The main protagonist of SS-GB is Detective Superintendent Archer of the Metropolitan Police. A career police officer, with a degree in modern languages (and fluent German), he works under German direction in civil policing. We first see him relaxing with his mistress, a secretary from his own division.

Archer and his Sergeant are called to investigate a murder. The police cordon has a backdrop of nazi posters and german soldiers conducting a checkpoint sweep in the street. The victim has been shot, and clues are found at the scene. Archer suspects the victim’s home was a resistance safe house. While he looks out the window he spots a woman in pale pink leaving. She’s a stark contrast to the rest of the people we’ve seen, all in dark and drab colours.

Archer races out of the house in pursuit of the lady in pink. He spots her entering a cafe and follows her in. She is an American journalist from the New York Post. A little too highly connected for the dodgy underworld place the body was found.

With a clear black market connection to the German military Archer turns over the case to the Germans to deal with.
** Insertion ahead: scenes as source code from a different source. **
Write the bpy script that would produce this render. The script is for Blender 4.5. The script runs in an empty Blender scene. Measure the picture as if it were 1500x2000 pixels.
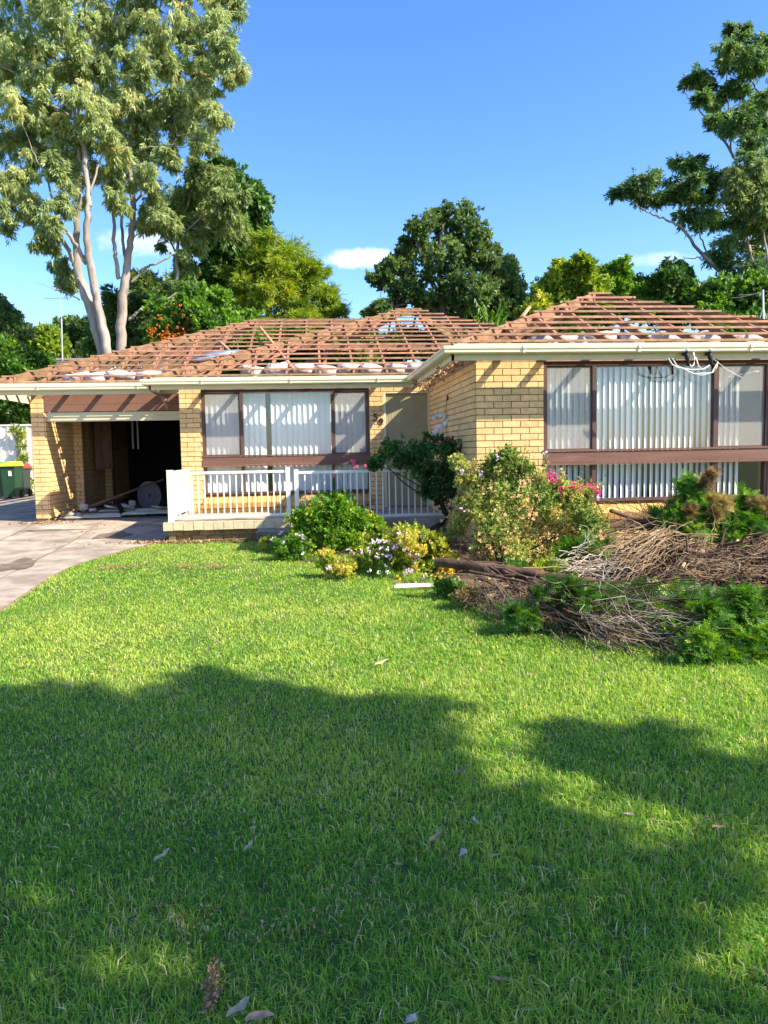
import bpy, math, random
import numpy as np
from mathutils import Matrix, Vector, Euler
random.seed(5)
rng = np.random.default_rng(11)
scene = bpy.context.scene
C = scene.collection

# ------------------------------------------------------------------ camera
EYE = 1.55
F_PX, YAW, PITCH, ROLL = 1478.7, 0.0905, 0.0809, 0.0183      # solved from the brick courses and eaves
cam = bpy.data.cameras.new('camera')
cam.sensor_fit = 'VERTICAL'; cam.sensor_height = 24.0
cam.lens = F_PX / 2000.0 * 24.0
cam.clip_start = 0.05; cam.clip_end = 2000
camo = bpy.data.objects.new('camera', cam); C.objects.link(camo)
camo.matrix_world = (Matrix.Translation((0, 0, EYE)) @ Matrix.Rotation(-YAW, 4, 'Z')
                     @ Matrix.Rotation(math.pi / 2 - PITCH, 4, 'X') @ Matrix.Rotation(-ROLL, 4, 'Z'))
scene.camera = camo

# ------------------------------------------------------------------ light
SUN_TRAVEL = Vector((-1.05, 0.58, -1.0)).normalized()
sun = bpy.data.lights.new('sun', 'SUN'); sun.energy = 5.0; sun.angle = math.radians(0.55)
sun.color = (1.0, 0.90, 0.73)
suno = bpy.data.objects.new('sun', sun); C.objects.link(suno)
suno.rotation_euler = SUN_TRAVEL.to_track_quat('-Z', 'Y').to_euler()
scene.view_settings.view_transform = 'Standard'
scene.view_settings.look = 'None'
scene.view_settings.exposure = 1.32
scene.view_settings.gamma = 1.0
scene.view_settings.use_curve_mapping = False
scene.cycles.max_bounces = 8
scene.cycles.transparent_max_bounces = 16
scene.cycles.sample_clamp_indirect = 6.0

def at(px, py, Y):
    """world point seen at photograph pixel (px, py) at depth Y"""
    a, b = px - 750.0, py - 1000.0
    cr, sr = math.cos(ROLL), math.sin(ROLL)
    u, v = a * cr - b * sr, a * sr + b * cr
    r, up, fw = u / F_PX, -v / F_PX, 1.0
    d = fw * math.cos(PITCH) + up * math.sin(PITCH)
    z = -fw * math.sin(PITCH) + up * math.cos(PITCH)
    X = r * math.cos(YAW) + d * math.sin(YAW)
    YY = -r * math.sin(YAW) + d * math.cos(YAW)
    t = Y / YY
    return np.array((X * t, Y, z * t + EYE))

world = bpy.data.worlds.new('World'); scene.world = world; world.use_nodes = True
wn = world.node_tree; bg = wn.nodes['Background']
sky = wn.nodes.new('ShaderNodeTexSky'); sky.sky_type = 'NISHITA'; sky.sun_disc = False
sky.sun_elevation = math.radians(39.8); sky.sun_rotation = math.radians(118.9)
sky.air_density = 1.0; sky.dust_density = 0.6; sky.ozone_density = 3.6; sky.altitude = 0
def wnode(t, **k):
    n = wn.nodes.new(t)
    for a, b in k.items(): setattr(n, a, b)
    return n
def wlink(a, b): wn.links.new(a, b)
hsv = wnode('ShaderNodeHueSaturation'); hsv.inputs['Hue'].default_value = .512; hsv.inputs['Saturation'].default_value = 1.24; hsv.inputs['Value'].default_value = 1.42
wlink(sky.outputs[0], hsv.inputs['Color'])
geo = wnode('ShaderNodeTexCoord')
noi = wnode('ShaderNodeTexNoise'); noi.inputs['Scale'].default_value = 34; noi.inputs['Detail'].default_value = 6
noi.inputs['Roughness'].default_value = .62
wlink(geo.outputs['Generated'], noi.inputs['Vector'])
cur = hsv.outputs[0]
def direction(px, py):
    d = at(px, py, 100.0) - np.array((0, 0, EYE)); return d / np.linalg.norm(d)
for (px, py, rx, ry, amt) in ((700, 505, 72, 19, .95), (275, 474, 70, 26, .55), (1285, 507, 62, 13, .33), (1480, 470, 40, 30, .35),
                              (2300, 420, 160, 30, .6), (-900, 450, 180, 40, .6)):
    d0 = direction(px, py); r0 = direction(px + 10, py) - d0; r0 /= np.linalg.norm(r0); u0 = np.cross(r0, d0)
    def dot(v, off, sc):
        n = wnode('ShaderNodeVectorMath', operation='DOT_PRODUCT'); n.inputs[1].default_value = tuple(v)
        wlink(geo.outputs['Generated'], n.inputs[0])
        m = wnode('ShaderNodeMath', operation='MULTIPLY'); wlink(n.outputs['Value'], m.inputs[0]); m.inputs[1].default_value = sc
        s = wnode('ShaderNodeMath', operation='POWER'); 
        ab = wnode('ShaderNodeMath', operation='ABSOLUTE'); wlink(m.outputs[0], ab.inputs[0]); wlink(ab.outputs[0], s.inputs[0]); s.inputs[1].default_value = 2
        return s.outputs[0]
    a = dot(r0, 0, F_PX / rx); b = dot(u0, 0, F_PX / ry)
    ad = wnode('ShaderNodeMath', operation='ADD'); wlink(a, ad.inputs[0]); wlink(b, ad.inputs[1])
    fr = wnode('ShaderNodeVectorMath', operation='DOT_PRODUCT'); fr.inputs[1].default_value = tuple(d0); wlink(geo.outputs['Generated'], fr.inputs[0])
    fg = wnode('ShaderNodeMath', operation='GREATER_THAN'); wlink(fr.outputs['Value'], fg.inputs[0]); fg.inputs[1].default_value = .5
    mr = wnode('ShaderNodeMapRange'); mr.interpolation_type = 'SMOOTHSTEP'
    sub = wnode('ShaderNodeMath', operation='MULTIPLY_ADD'); wlink(noi.outputs['Fac'], sub.inputs[0]); sub.inputs[1].default_value = -3.1
    wlink(ad.outputs[0], sub.inputs[2])
    wlink(sub.outputs[0], mr.inputs['Value'])
    mr.inputs['From Min'].default_value = -.2; mr.inputs['From Max'].default_value = -1.7
    mr.inputs['To Min'].default_value = 0; mr.inputs['To Max'].default_value = amt
    mm = wnode('ShaderNodeMath', operation='MULTIPLY'); wlink(mr.outputs[0], mm.inputs[0]); wlink(fg.outputs[0], mm.inputs[1])
    mx = wnode('ShaderNodeMix', data_type='RGBA'); wlink(mm.outputs[0], mx.inputs['Factor']); wlink(cur, mx.inputs[6])
    mx.inputs[7].default_value = (6.0, 6.3, 7.0, 1); cur = mx.outputs[2]
wlink(cur, bg.inputs[0]); bg.inputs[1].default_value = 0.1

# ------------------------------------------------------------------ materials
def new_mat(name):
    m = bpy.data.materials.new(name); m.use_nodes = True; nt = m.node_tree
    b = nt.nodes['Principled BSDF']; return m, nt, b
def mat(name, col, rough=.75, var=.18, scale=6.0, bump=0.0, bscale=60.0, col2=None, obj_var=0.0, metallic=0.0, stretch=None, spec=.3, stain=None):
    """procedural surface: base colour broken up by two noises, optional relief, optional change from object to object"""
    m, nt, b = new_mat(name); N = nt.nodes; L = nt.links
    tc = N.new('ShaderNodeTexCoord'); mp = N.new('ShaderNodeMapping'); L.new(tc.outputs['Object'], mp.inputs[0])
    if stretch: mp.inputs['Scale'].default_value = stretch
    n1 = N.new('ShaderNodeTexNoise'); n1.inputs['Scale'].default_value = scale; n1.inputs['Detail'].default_value = 5; n1.inputs['Roughness'].default_value = .65
    oi = N.new('ShaderNodeObjectInfo')
    off = N.new('ShaderNodeVectorMath'); off.operation = 'MULTIPLY_ADD'
    cmb = N.new('ShaderNodeCombineXYZ'); L.new(oi.outputs['Random'], cmb.inputs[0]); L.new(oi.outputs['Random'], cmb.inputs[2])
    L.new(cmb.outputs[0], off.inputs[0]); off.inputs[1].default_value = (17, 17, 17); L.new(mp.outputs[0], off.inputs[2])
    L.new(off.outputs[0], n1.inputs['Vector'])
    r = N.new('ShaderNodeValToRGB'); L.new(n1.outputs['Fac'], r.inputs[0])
    c2 = col2 or tuple(c * (1 - 2 * var) for c in col)
    r.color_ramp.elements[0].position = .3; r.color_ramp.elements[1].position = .72
    r.color_ramp.elements[0].color = (*c2, 1); r.color_ramp.elements[1].color = (*[min(1, c * (1 + var * .4)) for c in col], 1)
    out = r.outputs[0]
    if stain:
        n3 = N.new('ShaderNodeTexNoise'); n3.inputs['Scale'].default_value = stain[0]; n3.inputs['Detail'].default_value = 8; n3.inputs['Roughness'].default_value = .7
        L.new(off.outputs[0], n3.inputs['Vector'])
        r3 = N.new('ShaderNodeValToRGB'); r3.color_ramp.elements[0].position = stain[2]; r3.color_ramp.elements[1].position = stain[2] + .12
        r3.color_ramp.elements[0].color = (0, 0, 0, 1); r3.color_ramp.elements[1].color = (stain[3],) * 3 + (1,)
        L.new(n3.outputs['Fac'], r3.inputs[0])
        mx = N.new('ShaderNodeMix'); mx.data_type = 'RGBA'; L.new(r3.outputs[0], mx.inputs['Factor']); L.new(out, mx.inputs[6]); mx.inputs[7].default_value = (*stain[1], 1)
        out = mx.outputs[2]
    if obj_var:
        h = N.new('ShaderNodeHueSaturation'); L.new(out, h.inputs['Color'])
        mr = N.new('ShaderNodeMapRange'); L.new(oi.outputs['Random'], mr.inputs['Value']); mr.inputs['To Min'].default_value = 1 - obj_var; mr.inputs['To Max'].default_value = 1 + obj_var
        L.new(mr.outputs[0], h.inputs['Value'])
        mr2 = N.new('ShaderNodeMapRange'); L.new(oi.outputs['Random'], mr2.inputs['Value']); mr2.inputs['To Min'].default_value = .5 + obj_var * .06; mr2.inputs['To Max'].default_value = .5 - obj_var * .06
        L.new(mr2.outputs[0], h.inputs['Hue']); out = h.outputs[0]
    L.new(out, b.inputs['Base Color'])
    b.inputs['Roughness'].default_value = rough; b.inputs['Metallic'].default_value = metallic
    b.inputs['Specular IOR Level'].default_value = spec
    if bump:
        n2 = N.new('ShaderNodeTexNoise'); n2.inputs['Scale'].default_value = bscale; n2.inputs['Detail'].default_value = 4
        L.new(off.outputs[0], n2.inputs['Vector'])
        bp = N.new('ShaderNodeBump'); bp.inputs['Strength'].default_value = bump; bp.inputs['Distance'].default_value = .01
        L.new(n2.outputs['Fac'], bp.inputs['Height']); L.new(bp.outputs[0], b.inputs['Normal'])
    return m
def leaf_mat(name, stops, trans=.35, rough=.5, tcol=None, spec=.35):
    """foliage: the colour comes from a per-leaf number, some light passes through"""
    m, nt, b = new_mat(name); N = nt.nodes; L = nt.links
    a = N.new('ShaderNodeAttribute'); a.attribute_name = 'rnd'
    r = N.new('ShaderNodeValToRGB'); L.new(a.outputs['Fac'], r.inputs[0])
    els = r.color_ramp.elements
    while len(els) < len(stops): els.new(.5)
    for e, (p, c) in zip(els, stops): e.position = p; e.color = (*c, 1)
    L.new(r.outputs[0], b.inputs['Base Color']); b.inputs['Roughness'].default_value = rough
    b.inputs['Specular IOR Level'].default_value = spec
    t = N.new('ShaderNodeBsdfTranslucent')
    h = N.new('ShaderNodeHueSaturation'); h.inputs['Hue'].default_value = .485; h.inputs['Saturation'].default_value = 1.15; h.inputs['Value'].default_value = 1.7
    L.new(r.outputs[0], h.inputs['Color']); L.new(h.outputs[0], t.inputs['Color'])
    mx = N.new('ShaderNodeMixShader'); mx.inputs[0].default_value = trans
    L.new(b.outputs[0], mx.inputs[1]); L.new(t.outputs[0], mx.inputs[2]); L.new(mx.outputs[0], nt.nodes['Material Output'].inputs['Surface'])
    return m

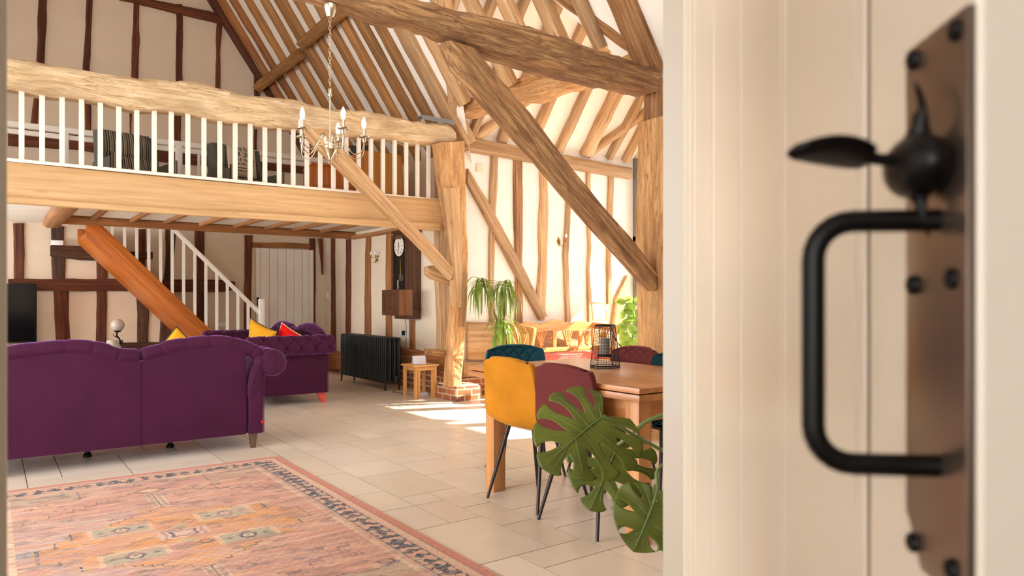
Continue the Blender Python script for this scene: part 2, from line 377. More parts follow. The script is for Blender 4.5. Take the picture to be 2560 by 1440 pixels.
M['pot'] = simple('terracotta_pot', (160,96,66), .8)
M['potw'] = simple('cream_pot', (206,196,180), .6)
M['soil'] = simple('dark_soil', (40,28,20), .95)
def leafmat(name, a, b, trans=.35, rough=.45):
    m, nt, bs = new_mat(name); v = coords(nt, True)
    n = N(nt, 'ShaderNodeTexNoise', Scale=9.0, Detail=4); L(nt, v, n.inputs['Vector'])
    r = ramp(nt, [(.35, lin(a)), (.65, lin(b))]); L(nt, n.outputs['Fac'], r.inputs['Fac']); L(nt, r.outputs['Color'], bs.inputs['Base Color'])
    bs.inputs['Roughness'].default_value = rough
    out = nt.nodes['Material Output']; t = N(nt, 'ShaderNodeBsdfTranslucent'); L(nt, r.outputs['Color'], t.inputs['Color'])
    x = N(nt, 'ShaderNodeMixShader'); x.inputs[0].default_value = trans
    L(nt, bs.outputs[0], x.inputs[1]); L(nt, t.outputs[0], x.inputs[2]); L(nt, x.outputs[0], out.inputs['Surface'])
    return m
M['leaf'] = leafmat('monstera_leaf', (92,102,28), (126,134,50))
M['stem'] = simple('green_stem', (104,122,62), .5)
M['stemb'] = simple('brown_stem', (120,84,48), .7)
M['palm'] = leafmat('palm_leaf', (96,124,40), (146,168,70), .4)
M['ficus'] = leafmat('rubber_leaf', (112,150,56), (176,200,96), .5)
def shade_mat():
    m, nt, bs = new_mat('pleated_shade'); bs.inputs['Base Color'].default_value = (*lin((196,186,170)),1); bs.inputs['Roughness'].default_value = .9
    return m
M['shade'] = shade_mat()
M['opal'] = simple('opal_glass', (196,184,168), .25)
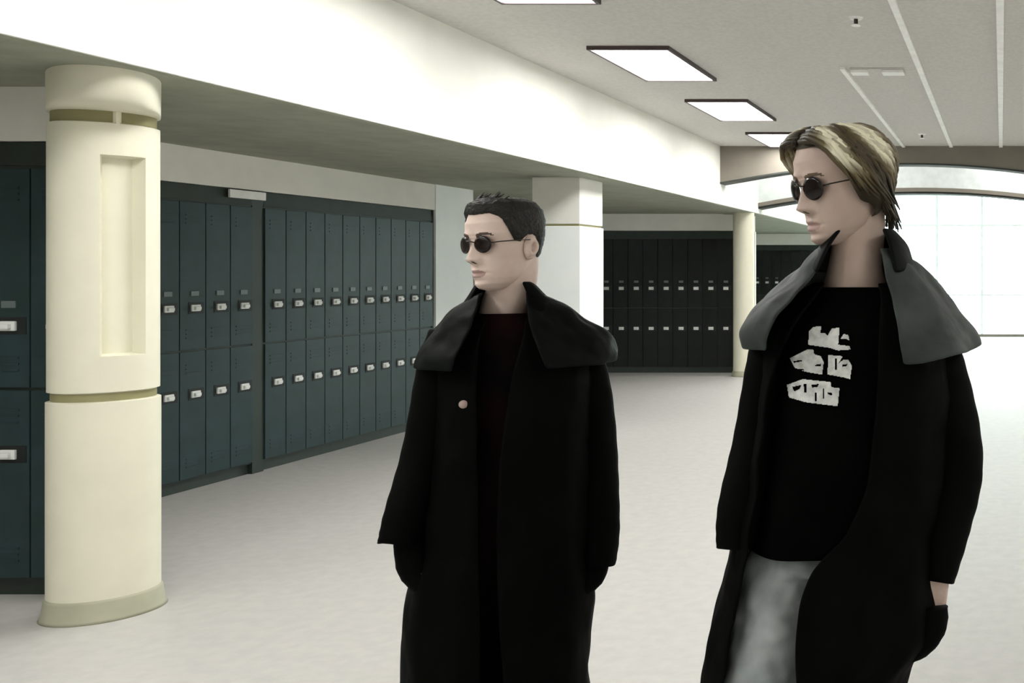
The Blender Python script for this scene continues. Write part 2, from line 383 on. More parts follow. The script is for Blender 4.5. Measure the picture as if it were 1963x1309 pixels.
def blacken(o):
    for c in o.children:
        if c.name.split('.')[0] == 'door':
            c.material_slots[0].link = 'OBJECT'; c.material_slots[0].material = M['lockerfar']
ys = [7.00 + LW * i for i in range(-3, 4)]; yy = ys[-1] + LW + 0.12
fillers = [(ys[-1] + LW / 2, yy - LW / 2)]
while yy + LW / 2 < 10.32: ys.append(yy); yy += LW
for i, y in enumerate(ys):
    l = 'dark blue-green locker hidden behind the cream column, %s from its right edge' % ORD[2 - i] if i < 3 else 'dark blue-green double locker, %s to the right of the cream column' % ORD[i - 3]
    place_locker(-5.9, y, R(90), l, 'lockers of the long bank behind the column')
FIL = ys[-1] + LW / 2
st(boxo('trim_9', (-6.35, -5.915, fillers[0][0], fillers[0][1], 0, ZL - 0.005), M['lockbody']), 'dark filler panel in the long locker bank', 'filler')
st(boxo('trim_10', (-6.35, -5.915, FIL, 10.32, 0, ZL - 0.005), M['lockbody']), 'dark filler panel at the end of the long bank', 'filler')
for i in range(5):
    place_locker(-4.885 + 0.0 + LW * (1 - i), 4.86, 0, ('dark locker hidden behind the cream column at its left', 'dark green-black locker left of the cream column at the picture edge', 'dark locker just past the left picture edge', 'dark locker second past the left picture edge', 'dark locker third past the left picture edge')[i], 'lockers of the nearest bank')
for i in range(10):
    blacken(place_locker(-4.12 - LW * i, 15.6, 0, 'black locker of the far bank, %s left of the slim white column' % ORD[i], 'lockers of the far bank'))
for i in range(10):
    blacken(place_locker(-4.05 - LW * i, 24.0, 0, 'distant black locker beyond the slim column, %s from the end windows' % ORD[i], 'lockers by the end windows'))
pp = boxo('paper_notice', (-5.9, -5.884, 7.56, 7.93, 2.165, 2.228), M['paper'], None, 0.002)
tag(pp, 'small white paper strip stuck to the top of the long locker bank', 'paper')

# ------------------------------------------------------------------ people: helpers in the place's own metres
class Fig:
    """builds one figure round an axis at horizontal distance rho from the eye"""
    def __init__(s, px, D):
        s.D = D; s.al = math.atan((px - VX) / F); s.rho = D / math.cos(s.al); s.base = Vector((D * (px - VX) / F, D, 0))
    def pt(s, px, py, dd=0.0):
        a = math.atan((px - VX) / F); d = s.rho * math.cos(a) + dd
        return Vector((d * (px - VX) / F, d, H - (py - VY) / F * d))
    def rad(s, rp): return rp * s.D / F * math.cos(s.al)
    def ring(s, py, pl, pr, th, n, ol=None, orr=None, fold=0.0, kf=9, ph=0.0, dc=0.0):
        aL, aR = math.atan((pl - VX) / F), math.atan((pr - VX) / F)
        am, hw = (aL + aR) / 2, s.rho * math.sin((aR - aL) / 2)
        u = Vector((math.sin(am), math.cos(am), 0)); p = Vector((math.cos(am), -math.sin(am), 0))
        c = u * (s.rho + dc); z = H - (py - VY) / F * (s.rho * math.cos(am))
        if ol is None: f0, f1 = 0.0, 2 * math.pi
        else:
            g = lambda q: math.asin(max(-0.98, min(0.98, s.rho * math.tan(math.atan((q - VX) / F) - am) / hw)))
            f0, f1 = g(orr), 2 * math.pi + g(ol)
        out = []
        for j in range(n):
            f = f0 + (f1 - f0) * j / (n if ol is None else n - 1)
            side = abs(math.sin(f)); k = 1 + fold * math.sin(kf * f + ph) * (1 - 0.8 * side ** 3)
            pw = 0.85
            sx = math.copysign(abs(math.sin(f)) ** pw, math.sin(f)); cy = math.copysign(abs(math.cos(f)) ** pw, math.cos(f))
            v = c + p * (hw * sx * k) - u * (th * cy * k); v.z = z
            out.append(v)
        return out
    def loft(s, tab, n=64, m=40, openf=False, fold=(0, 0), kf=9, smooth=2, tilt=None):
        """tab rows: py, left, right, half thickness(m)[, open left, open right]; returns rows of points"""
        T = np.array(tab, float); q = np.linspace(0, 1, m); s0 = np.linspace(0, 1, len(T))
        # resample by py
        py = np.interp(q, (T[:, 0] - T[0, 0]) / (T[-1, 0] - T[0, 0]), T[:, 0])
        cols = [np.interp(py, T[:, 0], T[:, c]) for c in range(1, T.shape[1])]
        for _ in range(smooth):
            for c in range(len(cols)):
                a = cols[c].copy(); a[1:-1] = (cols[c][:-2] + 2 * cols[c][1:-1] + cols[c][2:]) / 4; cols[c] = a
        rows = []
        for i in range(m):
            fo = fold[0] + (fold[1] - fold[0]) * i / (m - 1)
            rows.append(s.ring(py[i], cols[0][i], cols[1][i], cols[2][i], n, cols[3][i] if openf else None, cols[4][i] if openf else None, fo, kf, 0.6 * math.sin(i * 0.13)))
        if tilt:
            for r in rows:
                for v in r: v.z += tilt(v)
        return rows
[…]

Here we get a glimpse of the inter-service rivalries that plagued Nazi Germany. The case is claimed from the Luftwaffe (one of their men was the connection) by the SS (because of the resistance connection) and is then dropped back into Archer’s lap. This last is the cause for concern as an SS Colonel Dr Huth is sent from Himmler’s private office to oversee Archer and his investigation. This scares Archer’s german boss because he can’t see the internal politics.

Archer’s Dilemma

Archer is a conflicted character. We see this in his interactions with the other British characters, including his Sergeant, his son and his erstwhile mistress/secretary.

Ostensibly Archer is working for the Germans. That’s certainly how many see it, he gets questioned that way by the press and also by several others during the course of the episode. His retort is that he works to uphold the law and there is nothing political in what he does, nor will there ever be. The murder investigation, or rather his political oversight by Huth, seems to erode that.

He isn’t a nazi. He’s clear at several points that he serves law. Where references to the resistance come up he largely ignores them. He doesn’t seem keen to turn them in, and doesn’t turn over all the evidence when he passes the case on to the Luftwaffe. One of the key scenes for this is when his son and the son of his housekeeper question him from the back of the car as he’s taking them to school. He shows that he is being careful in how he deals with the nazis, and that he expects them to go home one day. When they do he wants to restore things to how they used to be. He carries on with his day job because he thinks that’s the best way to achieve that.

On the other hand, Archer knows better than to openly defy the nazis. Those that do end up dead or deported. There are plenty of background clues about this. His dealings with the germans are correct and perfunctory. He answers the questions that he is asked with only enough detail to satisfy. He does what he is told to do.

Conclusion

I enjoyed the first episode. It was a good scene setter, and introduced the main characters well. I’ll be watching the rest of it to see if it lives up to the promise. It will also be interesting to see if the BBC have gone further than Deighton did, or if they’ve changed anything.